From Wolf Laurel in NC mountains – Just because Austin has missed the housing recession bullet so far doesn’t mean it will continue to do so. I believe Merrill Lynch is correct about the arrival of recession in the United States. The housing downturn is negatively impacting property sales in second home communities in Florida. This is also slowing sales in NC mountain resorts that depend on Florida buyers.

Still the downturn in prices and building of inventories is starting to attract second home buyers from Florida looking for cool temperatures in our mountains. Also the dramatic decline in the dollar combined with weakness in American real estate markets are beginning to interest some bargain hunting European investors.

26 02 2008
Lake Blue Ridge Property

Floridians love to vacation and buy second homes in GA and the Carolinas as you said for the change of weather. I think we will always have this type of sale. I think people are just being cautious right now.

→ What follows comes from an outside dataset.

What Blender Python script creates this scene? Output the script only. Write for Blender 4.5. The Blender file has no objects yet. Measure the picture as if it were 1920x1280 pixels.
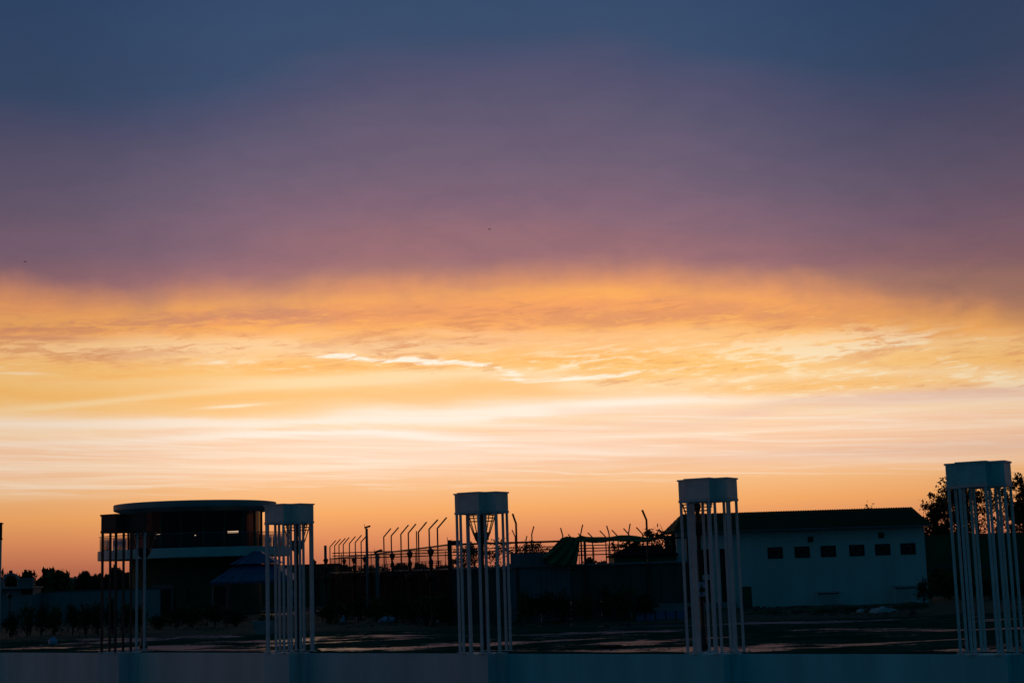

It sounds like Austin TX is a nice place to live and has avoided this housing bubble so far.

27 02 2008
jgroves

Thanks for the comments! It’s always interesting to hear how our local market compares to other markets across the US. I hope you’ll share your perspective with me and my readers again in the future.

As for the point that you both echoed from the NY Times article Austin has dodged a bullet so far. But don’t be confused. We have been affected, albeit in a much more tolerable way than other places. Total sales volume has slowed relative to the previous two years, but prices remain firm and continue to moderately appreciate in many neighborhoods throughout the city.

While our local market isn’t invincible, the quality of life in Austin and strong local economy has been and continues to be a good buffer.